Eats

Be mine, Vermilionville Valentine

by Anna Purdy

To the bitter, this day celebrates a diapered chubby kid who makes like Dennis the Menace with wings and wants to hit you in the face with a sharp, pointed object. To those ensconced in snuggles, this is Valentine's Day, and if you have a honey to feed in elegance you may want to consider Cafe Vermilionville.

Cafe Vermilionville is one of the oldest and without a doubt finest white linen eateries in Acadiana. Tonight it features a special menu.

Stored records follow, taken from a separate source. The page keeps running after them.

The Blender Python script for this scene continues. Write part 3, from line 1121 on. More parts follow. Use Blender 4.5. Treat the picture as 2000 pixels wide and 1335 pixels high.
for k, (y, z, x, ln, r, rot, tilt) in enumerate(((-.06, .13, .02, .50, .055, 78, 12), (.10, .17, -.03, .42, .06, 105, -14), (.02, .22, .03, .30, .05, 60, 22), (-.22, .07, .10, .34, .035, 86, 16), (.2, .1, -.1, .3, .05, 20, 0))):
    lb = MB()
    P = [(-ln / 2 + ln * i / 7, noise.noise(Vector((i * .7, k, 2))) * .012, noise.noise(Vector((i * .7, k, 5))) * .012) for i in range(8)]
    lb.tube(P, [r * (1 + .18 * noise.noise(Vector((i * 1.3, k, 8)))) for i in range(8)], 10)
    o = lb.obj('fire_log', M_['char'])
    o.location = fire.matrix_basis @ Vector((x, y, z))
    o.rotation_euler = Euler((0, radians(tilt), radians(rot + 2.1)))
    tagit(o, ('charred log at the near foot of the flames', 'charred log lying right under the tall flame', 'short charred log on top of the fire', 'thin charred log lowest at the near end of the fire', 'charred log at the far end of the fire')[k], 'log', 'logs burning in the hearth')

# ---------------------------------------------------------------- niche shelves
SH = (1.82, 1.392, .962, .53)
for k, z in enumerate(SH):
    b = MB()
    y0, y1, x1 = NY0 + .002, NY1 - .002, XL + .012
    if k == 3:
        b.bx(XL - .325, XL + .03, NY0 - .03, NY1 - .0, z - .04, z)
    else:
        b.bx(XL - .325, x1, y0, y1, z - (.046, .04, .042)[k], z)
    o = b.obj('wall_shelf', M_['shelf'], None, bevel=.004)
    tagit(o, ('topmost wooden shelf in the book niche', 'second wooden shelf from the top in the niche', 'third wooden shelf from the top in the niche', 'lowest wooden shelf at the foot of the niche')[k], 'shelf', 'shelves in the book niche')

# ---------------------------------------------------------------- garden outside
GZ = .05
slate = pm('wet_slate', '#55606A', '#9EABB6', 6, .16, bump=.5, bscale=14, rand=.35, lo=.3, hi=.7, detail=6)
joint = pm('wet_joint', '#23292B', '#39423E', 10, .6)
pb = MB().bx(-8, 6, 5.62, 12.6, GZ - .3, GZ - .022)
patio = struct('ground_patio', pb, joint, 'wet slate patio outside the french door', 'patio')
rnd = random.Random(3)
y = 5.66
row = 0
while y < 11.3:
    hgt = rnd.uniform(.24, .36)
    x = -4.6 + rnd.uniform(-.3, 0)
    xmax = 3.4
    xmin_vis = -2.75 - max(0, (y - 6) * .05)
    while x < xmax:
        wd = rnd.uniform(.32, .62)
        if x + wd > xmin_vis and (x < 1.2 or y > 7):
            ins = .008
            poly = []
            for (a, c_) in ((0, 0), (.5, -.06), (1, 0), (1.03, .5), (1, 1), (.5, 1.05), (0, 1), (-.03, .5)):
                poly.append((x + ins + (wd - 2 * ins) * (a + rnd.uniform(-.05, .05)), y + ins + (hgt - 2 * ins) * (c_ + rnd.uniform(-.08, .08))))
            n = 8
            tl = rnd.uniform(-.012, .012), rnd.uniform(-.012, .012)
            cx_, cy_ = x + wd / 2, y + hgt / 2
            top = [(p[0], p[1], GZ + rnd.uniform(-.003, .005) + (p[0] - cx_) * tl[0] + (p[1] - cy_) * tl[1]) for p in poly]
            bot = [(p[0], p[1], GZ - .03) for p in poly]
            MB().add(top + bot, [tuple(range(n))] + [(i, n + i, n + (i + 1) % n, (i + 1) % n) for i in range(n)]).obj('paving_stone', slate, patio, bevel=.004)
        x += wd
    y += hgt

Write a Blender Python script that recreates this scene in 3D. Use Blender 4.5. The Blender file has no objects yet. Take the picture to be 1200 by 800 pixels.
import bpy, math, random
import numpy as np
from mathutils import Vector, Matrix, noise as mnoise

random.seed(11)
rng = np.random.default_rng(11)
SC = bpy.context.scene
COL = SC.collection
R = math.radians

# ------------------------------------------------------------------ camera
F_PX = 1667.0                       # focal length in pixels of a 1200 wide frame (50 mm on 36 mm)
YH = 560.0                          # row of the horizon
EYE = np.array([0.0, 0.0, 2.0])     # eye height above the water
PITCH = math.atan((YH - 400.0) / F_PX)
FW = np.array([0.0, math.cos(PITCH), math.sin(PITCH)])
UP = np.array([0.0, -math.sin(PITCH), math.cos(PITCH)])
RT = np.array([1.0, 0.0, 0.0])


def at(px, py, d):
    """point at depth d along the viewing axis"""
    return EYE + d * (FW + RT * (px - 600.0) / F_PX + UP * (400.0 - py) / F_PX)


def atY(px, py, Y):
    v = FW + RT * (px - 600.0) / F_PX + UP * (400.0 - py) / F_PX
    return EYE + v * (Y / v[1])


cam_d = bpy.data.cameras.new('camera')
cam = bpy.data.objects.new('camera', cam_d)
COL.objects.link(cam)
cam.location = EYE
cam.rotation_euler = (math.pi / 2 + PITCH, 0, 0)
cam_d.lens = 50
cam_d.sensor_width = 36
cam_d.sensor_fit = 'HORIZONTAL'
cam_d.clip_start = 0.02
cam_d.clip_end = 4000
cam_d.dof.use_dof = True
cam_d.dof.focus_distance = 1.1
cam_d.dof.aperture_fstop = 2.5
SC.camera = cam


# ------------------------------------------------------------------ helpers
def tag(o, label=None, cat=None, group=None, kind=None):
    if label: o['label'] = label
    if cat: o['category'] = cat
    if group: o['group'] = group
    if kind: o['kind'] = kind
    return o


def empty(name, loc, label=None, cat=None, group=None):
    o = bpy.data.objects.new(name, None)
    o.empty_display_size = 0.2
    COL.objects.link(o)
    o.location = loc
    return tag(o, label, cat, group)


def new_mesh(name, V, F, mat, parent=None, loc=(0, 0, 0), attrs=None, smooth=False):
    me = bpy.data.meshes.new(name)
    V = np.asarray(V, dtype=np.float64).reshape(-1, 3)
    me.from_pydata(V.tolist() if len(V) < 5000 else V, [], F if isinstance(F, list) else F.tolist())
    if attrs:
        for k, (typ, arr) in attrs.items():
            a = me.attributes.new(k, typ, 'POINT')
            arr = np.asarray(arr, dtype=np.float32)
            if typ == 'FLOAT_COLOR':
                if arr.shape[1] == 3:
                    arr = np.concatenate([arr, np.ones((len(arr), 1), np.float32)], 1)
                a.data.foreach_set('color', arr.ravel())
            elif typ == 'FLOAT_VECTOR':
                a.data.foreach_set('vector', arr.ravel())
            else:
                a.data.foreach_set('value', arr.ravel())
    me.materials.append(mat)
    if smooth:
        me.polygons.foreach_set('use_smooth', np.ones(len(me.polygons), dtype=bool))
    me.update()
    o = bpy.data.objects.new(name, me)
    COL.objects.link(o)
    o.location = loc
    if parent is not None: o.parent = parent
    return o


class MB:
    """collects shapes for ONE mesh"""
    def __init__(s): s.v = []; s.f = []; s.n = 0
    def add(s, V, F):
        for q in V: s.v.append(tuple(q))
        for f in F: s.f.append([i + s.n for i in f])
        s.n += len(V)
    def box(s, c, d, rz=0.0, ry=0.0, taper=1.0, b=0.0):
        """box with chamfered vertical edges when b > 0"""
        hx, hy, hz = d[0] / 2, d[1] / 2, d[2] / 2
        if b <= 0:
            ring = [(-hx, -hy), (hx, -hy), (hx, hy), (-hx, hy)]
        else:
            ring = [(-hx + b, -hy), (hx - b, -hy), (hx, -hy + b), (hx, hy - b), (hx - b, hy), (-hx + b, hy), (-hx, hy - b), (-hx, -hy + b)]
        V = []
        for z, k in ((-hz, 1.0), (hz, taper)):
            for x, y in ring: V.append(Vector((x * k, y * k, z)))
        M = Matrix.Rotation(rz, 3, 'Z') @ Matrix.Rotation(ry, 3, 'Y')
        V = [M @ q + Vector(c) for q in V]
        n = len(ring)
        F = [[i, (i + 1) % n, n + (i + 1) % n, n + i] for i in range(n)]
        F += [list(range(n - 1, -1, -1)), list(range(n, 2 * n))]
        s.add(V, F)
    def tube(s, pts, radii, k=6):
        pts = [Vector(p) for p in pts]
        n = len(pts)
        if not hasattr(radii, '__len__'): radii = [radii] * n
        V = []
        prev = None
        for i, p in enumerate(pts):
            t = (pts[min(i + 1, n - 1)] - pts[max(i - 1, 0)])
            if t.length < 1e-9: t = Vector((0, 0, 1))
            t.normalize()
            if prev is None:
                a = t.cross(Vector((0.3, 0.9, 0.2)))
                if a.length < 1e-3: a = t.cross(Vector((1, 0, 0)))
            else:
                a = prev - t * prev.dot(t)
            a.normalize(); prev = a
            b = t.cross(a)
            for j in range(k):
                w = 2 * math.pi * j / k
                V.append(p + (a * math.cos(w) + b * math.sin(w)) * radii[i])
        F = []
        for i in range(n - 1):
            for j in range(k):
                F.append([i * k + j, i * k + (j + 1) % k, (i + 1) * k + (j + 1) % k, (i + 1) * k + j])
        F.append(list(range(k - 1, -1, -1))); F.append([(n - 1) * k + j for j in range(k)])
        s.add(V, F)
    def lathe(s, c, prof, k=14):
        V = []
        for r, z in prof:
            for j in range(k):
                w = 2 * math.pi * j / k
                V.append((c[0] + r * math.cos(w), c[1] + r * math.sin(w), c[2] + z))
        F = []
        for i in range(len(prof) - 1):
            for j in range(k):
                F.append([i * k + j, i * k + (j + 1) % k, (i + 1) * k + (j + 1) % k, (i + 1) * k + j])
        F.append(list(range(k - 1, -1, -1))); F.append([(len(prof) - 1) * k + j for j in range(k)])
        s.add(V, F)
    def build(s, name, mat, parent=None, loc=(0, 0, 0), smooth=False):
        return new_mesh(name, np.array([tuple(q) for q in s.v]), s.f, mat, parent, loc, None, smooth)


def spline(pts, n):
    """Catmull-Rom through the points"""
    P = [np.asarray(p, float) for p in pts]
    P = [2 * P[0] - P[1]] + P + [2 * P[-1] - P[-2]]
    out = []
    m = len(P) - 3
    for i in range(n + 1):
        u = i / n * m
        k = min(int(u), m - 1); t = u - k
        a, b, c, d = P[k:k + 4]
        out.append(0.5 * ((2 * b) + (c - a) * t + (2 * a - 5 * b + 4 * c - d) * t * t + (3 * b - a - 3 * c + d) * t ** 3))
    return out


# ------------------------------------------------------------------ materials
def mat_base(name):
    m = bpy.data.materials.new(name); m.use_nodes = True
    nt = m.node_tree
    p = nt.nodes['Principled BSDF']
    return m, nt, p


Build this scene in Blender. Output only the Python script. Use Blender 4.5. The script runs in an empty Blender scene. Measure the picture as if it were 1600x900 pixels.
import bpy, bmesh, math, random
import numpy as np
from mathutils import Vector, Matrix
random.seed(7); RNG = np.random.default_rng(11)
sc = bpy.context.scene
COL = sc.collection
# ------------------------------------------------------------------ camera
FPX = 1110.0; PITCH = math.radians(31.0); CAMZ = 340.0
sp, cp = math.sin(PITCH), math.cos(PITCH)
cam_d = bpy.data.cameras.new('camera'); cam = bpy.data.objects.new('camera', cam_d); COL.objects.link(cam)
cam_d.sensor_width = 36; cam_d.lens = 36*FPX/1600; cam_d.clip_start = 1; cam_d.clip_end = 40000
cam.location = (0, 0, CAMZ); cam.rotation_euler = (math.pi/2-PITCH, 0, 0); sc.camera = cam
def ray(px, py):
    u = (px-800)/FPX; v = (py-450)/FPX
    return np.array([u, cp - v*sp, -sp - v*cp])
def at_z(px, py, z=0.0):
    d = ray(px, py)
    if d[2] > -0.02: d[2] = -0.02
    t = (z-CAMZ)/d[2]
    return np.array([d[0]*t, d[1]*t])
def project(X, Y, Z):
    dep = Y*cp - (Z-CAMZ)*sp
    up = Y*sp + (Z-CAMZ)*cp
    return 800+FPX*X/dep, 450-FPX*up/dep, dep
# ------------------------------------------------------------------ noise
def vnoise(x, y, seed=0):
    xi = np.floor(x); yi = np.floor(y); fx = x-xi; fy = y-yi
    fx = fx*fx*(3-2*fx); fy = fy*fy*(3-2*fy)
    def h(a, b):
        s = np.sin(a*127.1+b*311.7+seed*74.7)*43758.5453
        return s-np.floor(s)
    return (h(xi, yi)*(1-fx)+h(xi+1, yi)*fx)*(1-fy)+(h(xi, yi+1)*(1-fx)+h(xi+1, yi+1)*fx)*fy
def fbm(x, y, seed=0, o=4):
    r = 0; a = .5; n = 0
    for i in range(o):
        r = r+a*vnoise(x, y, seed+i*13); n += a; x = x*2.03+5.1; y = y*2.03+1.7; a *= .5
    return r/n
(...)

Starters are the BLT Salad featuring fresh Maine lobster on a bed of arugula and enhanced with snappy prosciutto, crawfish beignets with pickles and mustard aoli, a duet of oysters or bacon-wrapped shrimp.

Entrees are where things start to get dangerous.

Try the bone-in veal chop with a savory bread pudding made with apples and brie, a grilled Belgian endive and a green peppercorn brandy cream. There is a 16-ounce ribeye served with roasted potatoes and asparagus with an herbed demi-glace. The Steak Louis XIII is a royal experience: this is a filet stuffed with Louisiana crawfish tails, bacon and cheeses then topped with a wild mushroom glace and a crawfish mornay sauce, with sides of mashed potatoes and jumbo asparagus.

For those veering away from turf, there is the fresh scallops paired with a sweet potato and tasso hash drizzed with chive oil and balsamic or the Fish Acadien dish, which has the freshest fish du jour covered in jumbo lump crab meat with risotto and a lemon dill sauce with asparagus. Try also the fish du jour with smoked shrimp potatoes, mushrooms and a buerre blanc.

For The Ind's pick it might just have to be Cafe V's take on the classic filet au poivre. The filet has a blueberry and merlot reduction and the sides of white chocolate mashed potatoes and smothered cabbage. No, the potatoes are not sweet. The white chocolate merely adds a creamy backbone and livens up a standard dish.